Fogel and Howley also include a useless and exhausting narration that winks at the audience and attempts to keep this story lighthearted. However, the jokes are weak—bordering on, “Well, THAT just happened!” levels of depth—and do nothing but tell us things that we can easily see on our own. And while it’s unfair to compare Reality and Winner, this version does feel like it’s building up to a story we’ve seen told better before, which makes the eventual arrest scene not bring the fear and tension that it needs to have. Taking such a dramatic story and turning it into a comedy isn’t an easy prospect, regardless of how funny the filmmakers find the real person, but it needs to have a bit more punch in its humor than Winner has—a tired collection of eye-roll-worthy jokes that only hurt the larger story.
‘Winner’ Is At Its Best After the Arrest
While this expansion of Winner’s story doesn’t always work, it at least gives us some decent supporting performances, as we learn more about her family. Zach Galifianakis as Reality’s father Ronald shows us where Reality’s fight for what’s right comes from, in a performance that nicely shows Galifianakis’ gifts as a dramatic actor. Meanwhile, Kathyrn Newton, as Reality’s sister Brittany, presents the impact that Reality’s actions had on her family, and how the family supported her choices. Jones is also capable as Winner, but it’s the screenplay that doesn’t do her any favors.
Winner also at least makes the post-arrest details interesting, as we see how much of an impact it had on Winner’s family, and the lack of an impact it had on the rest of the world. For such a major choice to be made, the letdown of the reaction it actually gets is a tragedy in and of itself, which makes this post-script arguably the most effective part of the entire film.
Between Winner and last year’s Cat Person, Fogel has taken on ambitious projects, without quite nailing the tone of what these stories need to be. Cat Person was an awkward romance mixed with comedy that went off the rails once the film diverted from the original story. Winner is an even bigger mess throughout, as it never presents a solid reason why we needed a backstory for Reality Winner, nor any reason to think that a more comedic take on this concept needed to be made. The best parts of Winner come post-arrest, and strangely, those are also the most dramatic elements of the film—a testament to how this lighter approach might’ve been a mistake. It’s a shame, considering that as a co-writer on Booksmart, we saw how Fogel could capture a difficult idea—a caring, hilarious high school comedy about two best friends who love each other—and make it work. But that attentiveness to tone and what the story needs just isn’t there in Winner.

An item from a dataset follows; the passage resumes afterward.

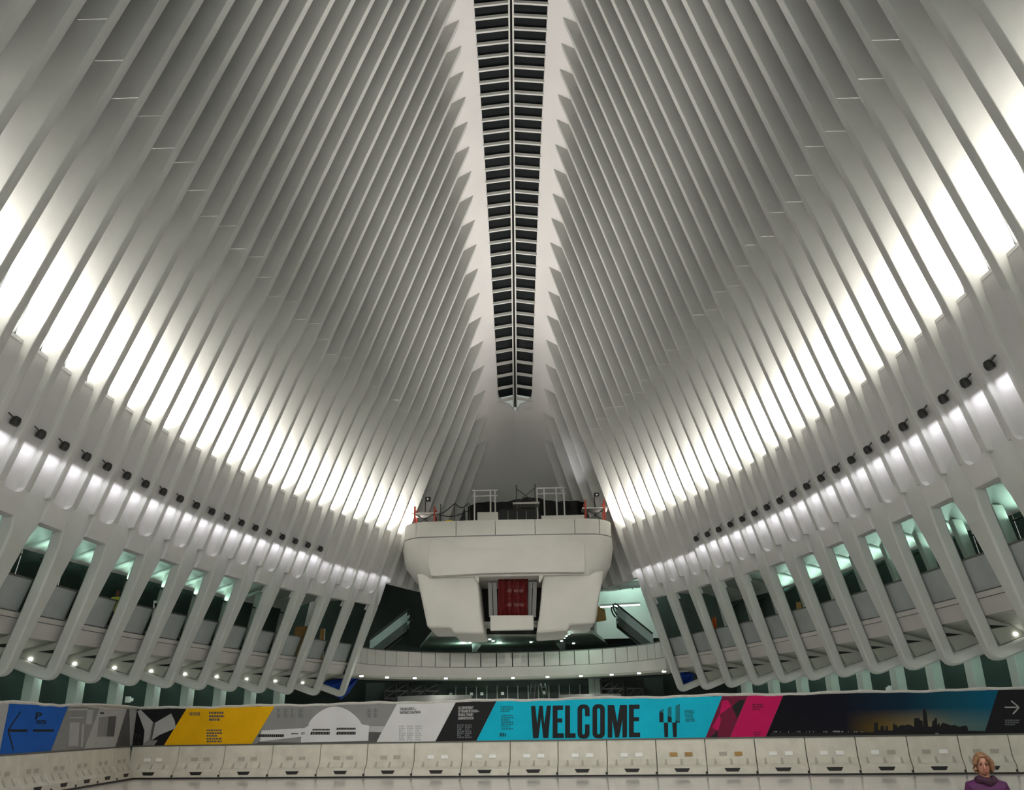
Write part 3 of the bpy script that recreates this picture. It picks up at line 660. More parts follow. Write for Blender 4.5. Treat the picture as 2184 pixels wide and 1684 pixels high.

Winner is a bold idea that almost immediately proves itself to be a misconceived mess. As a comedy, Winner is wholeheartedly misguided, but when it allows itself moments of drama, it begins to somewhat work. Winner could’ve been an interesting project, but both Cat Person and now this film proves that Fogel might not have been up to the daunting task.
Winner is now available to stream on VOD in the U.S.